_Task directions_
Give the number of lines in the listing that hold the word "this". Write nothing but that number.
====== Data to use ======
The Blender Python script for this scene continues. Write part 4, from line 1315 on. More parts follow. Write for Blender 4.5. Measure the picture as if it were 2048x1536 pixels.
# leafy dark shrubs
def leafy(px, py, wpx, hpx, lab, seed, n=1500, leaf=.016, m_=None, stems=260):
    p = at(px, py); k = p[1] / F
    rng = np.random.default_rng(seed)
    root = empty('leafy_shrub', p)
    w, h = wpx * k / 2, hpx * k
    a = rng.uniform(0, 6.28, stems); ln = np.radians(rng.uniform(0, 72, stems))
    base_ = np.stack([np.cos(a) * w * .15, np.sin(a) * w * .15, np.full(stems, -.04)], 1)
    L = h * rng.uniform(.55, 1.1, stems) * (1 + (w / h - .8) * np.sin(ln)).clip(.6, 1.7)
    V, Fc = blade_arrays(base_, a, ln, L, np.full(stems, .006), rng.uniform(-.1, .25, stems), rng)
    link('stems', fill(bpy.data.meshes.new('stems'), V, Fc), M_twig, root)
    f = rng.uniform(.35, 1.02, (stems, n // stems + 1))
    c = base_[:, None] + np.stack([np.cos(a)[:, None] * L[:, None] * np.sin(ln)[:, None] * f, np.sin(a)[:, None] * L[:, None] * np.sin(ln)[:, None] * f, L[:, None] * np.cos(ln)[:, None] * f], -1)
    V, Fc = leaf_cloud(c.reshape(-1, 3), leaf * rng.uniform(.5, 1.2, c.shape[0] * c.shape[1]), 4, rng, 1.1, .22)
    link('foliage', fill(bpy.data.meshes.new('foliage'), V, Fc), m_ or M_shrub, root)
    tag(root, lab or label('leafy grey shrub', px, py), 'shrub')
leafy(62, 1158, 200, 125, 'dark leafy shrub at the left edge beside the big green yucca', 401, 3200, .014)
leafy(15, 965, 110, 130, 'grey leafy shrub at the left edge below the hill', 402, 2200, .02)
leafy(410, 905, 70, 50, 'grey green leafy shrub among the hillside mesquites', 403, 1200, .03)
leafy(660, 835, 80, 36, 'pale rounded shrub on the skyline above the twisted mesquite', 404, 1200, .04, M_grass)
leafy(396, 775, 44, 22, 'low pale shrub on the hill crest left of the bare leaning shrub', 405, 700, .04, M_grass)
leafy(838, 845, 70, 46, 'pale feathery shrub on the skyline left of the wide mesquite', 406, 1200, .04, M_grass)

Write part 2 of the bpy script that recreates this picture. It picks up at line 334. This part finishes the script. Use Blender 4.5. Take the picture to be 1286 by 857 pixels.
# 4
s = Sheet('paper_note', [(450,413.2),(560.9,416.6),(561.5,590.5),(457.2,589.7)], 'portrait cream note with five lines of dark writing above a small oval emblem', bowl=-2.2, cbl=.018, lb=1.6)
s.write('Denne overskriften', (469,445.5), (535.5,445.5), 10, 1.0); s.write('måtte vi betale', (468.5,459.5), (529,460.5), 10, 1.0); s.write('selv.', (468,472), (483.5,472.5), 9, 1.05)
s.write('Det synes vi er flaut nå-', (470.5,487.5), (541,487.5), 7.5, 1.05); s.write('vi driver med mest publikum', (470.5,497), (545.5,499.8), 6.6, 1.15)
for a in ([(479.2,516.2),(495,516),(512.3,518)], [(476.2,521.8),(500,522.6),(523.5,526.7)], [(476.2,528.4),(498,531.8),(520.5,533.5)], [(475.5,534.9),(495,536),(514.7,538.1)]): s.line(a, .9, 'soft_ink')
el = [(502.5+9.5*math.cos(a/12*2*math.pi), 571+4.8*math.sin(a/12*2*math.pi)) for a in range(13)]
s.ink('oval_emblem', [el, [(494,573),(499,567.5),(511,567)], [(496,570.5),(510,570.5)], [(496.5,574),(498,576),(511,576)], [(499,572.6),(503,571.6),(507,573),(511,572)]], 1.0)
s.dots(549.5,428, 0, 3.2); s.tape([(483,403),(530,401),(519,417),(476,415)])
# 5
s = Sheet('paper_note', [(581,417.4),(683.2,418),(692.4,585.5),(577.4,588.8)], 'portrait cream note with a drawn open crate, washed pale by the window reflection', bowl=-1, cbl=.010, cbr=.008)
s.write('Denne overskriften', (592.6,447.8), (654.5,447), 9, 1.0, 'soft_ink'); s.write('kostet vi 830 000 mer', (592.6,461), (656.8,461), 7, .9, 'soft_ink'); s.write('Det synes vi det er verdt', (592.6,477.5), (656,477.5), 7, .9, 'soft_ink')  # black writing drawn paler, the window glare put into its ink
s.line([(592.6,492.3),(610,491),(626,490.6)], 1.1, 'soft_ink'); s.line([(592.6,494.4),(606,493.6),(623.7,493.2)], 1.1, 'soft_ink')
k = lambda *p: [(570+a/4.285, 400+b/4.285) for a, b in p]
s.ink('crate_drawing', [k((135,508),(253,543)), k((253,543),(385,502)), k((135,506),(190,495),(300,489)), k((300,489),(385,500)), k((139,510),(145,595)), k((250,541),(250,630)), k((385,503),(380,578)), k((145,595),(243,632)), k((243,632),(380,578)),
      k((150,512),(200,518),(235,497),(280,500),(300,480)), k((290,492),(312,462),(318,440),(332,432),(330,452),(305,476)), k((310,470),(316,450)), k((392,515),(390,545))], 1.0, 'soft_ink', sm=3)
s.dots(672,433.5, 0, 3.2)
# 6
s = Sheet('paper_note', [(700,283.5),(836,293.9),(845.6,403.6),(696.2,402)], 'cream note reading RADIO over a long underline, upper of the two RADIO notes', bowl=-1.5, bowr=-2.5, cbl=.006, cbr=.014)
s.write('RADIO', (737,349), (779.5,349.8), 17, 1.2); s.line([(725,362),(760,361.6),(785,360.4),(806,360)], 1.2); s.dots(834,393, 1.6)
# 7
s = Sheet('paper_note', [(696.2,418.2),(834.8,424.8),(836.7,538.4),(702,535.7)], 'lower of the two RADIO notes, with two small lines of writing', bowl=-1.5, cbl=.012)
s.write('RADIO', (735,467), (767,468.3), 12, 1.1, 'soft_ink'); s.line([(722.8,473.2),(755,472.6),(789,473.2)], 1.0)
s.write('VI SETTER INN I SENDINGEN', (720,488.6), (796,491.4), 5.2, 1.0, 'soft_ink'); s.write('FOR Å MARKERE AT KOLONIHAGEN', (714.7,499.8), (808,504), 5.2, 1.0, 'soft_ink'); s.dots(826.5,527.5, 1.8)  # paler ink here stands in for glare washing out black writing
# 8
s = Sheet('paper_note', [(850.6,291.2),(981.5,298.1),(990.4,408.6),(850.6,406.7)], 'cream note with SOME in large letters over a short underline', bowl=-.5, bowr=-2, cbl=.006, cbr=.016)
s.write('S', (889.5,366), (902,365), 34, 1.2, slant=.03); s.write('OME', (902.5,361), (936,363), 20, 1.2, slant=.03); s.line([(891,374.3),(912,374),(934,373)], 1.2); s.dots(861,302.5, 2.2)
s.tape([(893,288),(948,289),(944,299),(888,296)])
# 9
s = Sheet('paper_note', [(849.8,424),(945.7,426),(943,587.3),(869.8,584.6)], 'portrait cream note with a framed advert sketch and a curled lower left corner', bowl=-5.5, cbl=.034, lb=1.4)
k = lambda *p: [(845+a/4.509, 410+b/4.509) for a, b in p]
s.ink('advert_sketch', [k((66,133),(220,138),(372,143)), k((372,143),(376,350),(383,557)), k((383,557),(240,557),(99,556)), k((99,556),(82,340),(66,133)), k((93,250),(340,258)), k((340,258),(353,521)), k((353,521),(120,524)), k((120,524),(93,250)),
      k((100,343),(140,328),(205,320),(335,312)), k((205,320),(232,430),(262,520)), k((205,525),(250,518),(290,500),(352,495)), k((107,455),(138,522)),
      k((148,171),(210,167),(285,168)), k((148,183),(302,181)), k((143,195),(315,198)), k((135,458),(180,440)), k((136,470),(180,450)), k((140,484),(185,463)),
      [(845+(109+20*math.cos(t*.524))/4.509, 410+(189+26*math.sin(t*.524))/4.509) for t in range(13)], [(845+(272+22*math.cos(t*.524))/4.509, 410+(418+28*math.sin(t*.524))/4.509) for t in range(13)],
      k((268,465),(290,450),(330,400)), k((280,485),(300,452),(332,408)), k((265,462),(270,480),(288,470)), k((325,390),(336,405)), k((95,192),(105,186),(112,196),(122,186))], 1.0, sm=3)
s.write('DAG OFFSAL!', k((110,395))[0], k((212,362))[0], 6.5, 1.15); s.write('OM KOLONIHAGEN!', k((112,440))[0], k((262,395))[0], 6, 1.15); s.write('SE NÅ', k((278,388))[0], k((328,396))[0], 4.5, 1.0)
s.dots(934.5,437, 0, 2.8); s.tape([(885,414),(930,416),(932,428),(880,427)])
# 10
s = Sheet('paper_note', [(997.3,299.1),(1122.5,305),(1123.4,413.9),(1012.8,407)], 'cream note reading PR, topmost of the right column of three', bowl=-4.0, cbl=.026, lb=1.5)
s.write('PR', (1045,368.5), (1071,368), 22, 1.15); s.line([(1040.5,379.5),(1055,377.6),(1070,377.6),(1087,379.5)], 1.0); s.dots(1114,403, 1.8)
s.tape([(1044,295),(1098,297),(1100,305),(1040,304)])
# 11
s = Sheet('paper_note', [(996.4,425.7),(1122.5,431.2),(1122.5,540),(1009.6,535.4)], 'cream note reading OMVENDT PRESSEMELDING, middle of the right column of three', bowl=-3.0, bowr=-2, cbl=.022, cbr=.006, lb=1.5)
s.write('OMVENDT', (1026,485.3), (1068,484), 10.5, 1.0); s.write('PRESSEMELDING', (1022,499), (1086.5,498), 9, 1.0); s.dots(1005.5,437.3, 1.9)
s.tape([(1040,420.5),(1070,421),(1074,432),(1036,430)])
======
_Response below_
2